"Трагедия человека в рассказах Бабеля"
За пафосом революции Бабель разглядел иной ее лик: он понял, что революция — это экстремальная ситуация, обнажающая тайну человека. То, что стало дозволенным в экстремальной ситуации революции, показывает Бабель, накладывает печать на будущих людей.

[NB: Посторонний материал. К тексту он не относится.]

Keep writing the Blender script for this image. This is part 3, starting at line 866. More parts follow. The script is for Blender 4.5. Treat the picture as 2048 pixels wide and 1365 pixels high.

В новелле «Письмо» история о том, как «кончали» сначала брата Федю, а потом «папашу», на иерархической шкале жизненных ценностей героя занимает то же место, что и просьба «заколоть рябого кабанчика» и прислать его в посылке, или расспросы о «чесотке в передних ногах» оставшегося в домашнем хлеву любимого жеребчика Степы. Но в самом конце рассказа все освещается другим и резким светом. Автор рассказывает о фотографии, где сняты сыновья — убитые «папашей» и «бившие «папашу»: оба «чудовищно огромные, тупые, широколицые, лупоглазые, застывшие, как на ученье…» И это — оценка.
Бесстрастно, казалось бы, описана сцена убийства старика-еврея казаком Кудрей. «Прямо перед моими окнами несколько казаков расстреливали за шпионаж старого еврея с серебряной бородой,— читаем мы знаменитые строчки из рассказа «Берес-течко» — Старик взвизгивал и вырывался. Тогда Кудря из пулеметной команды взял его голову и спрятал ее у себя под мышкой. Еврей затих и расставил ноги. Кудря правой рукой вытащил кинжал и осторожно зарезал старика, не забрызгавшись. Потом он стукнул в закрытую раму.
* — Если кто интересуется,— сказал он, — нехай приберет. Это свободно…»
Но нельзя не заметить: бесстрастие писателя мнимое. Его отношение к убийству вырастает из вековечной гуманистической нормы, осуждающей насилие. Отсутствие любви и симпатии к герою выступает как отчужденность автора и тем самым внутри себя содержит оценку.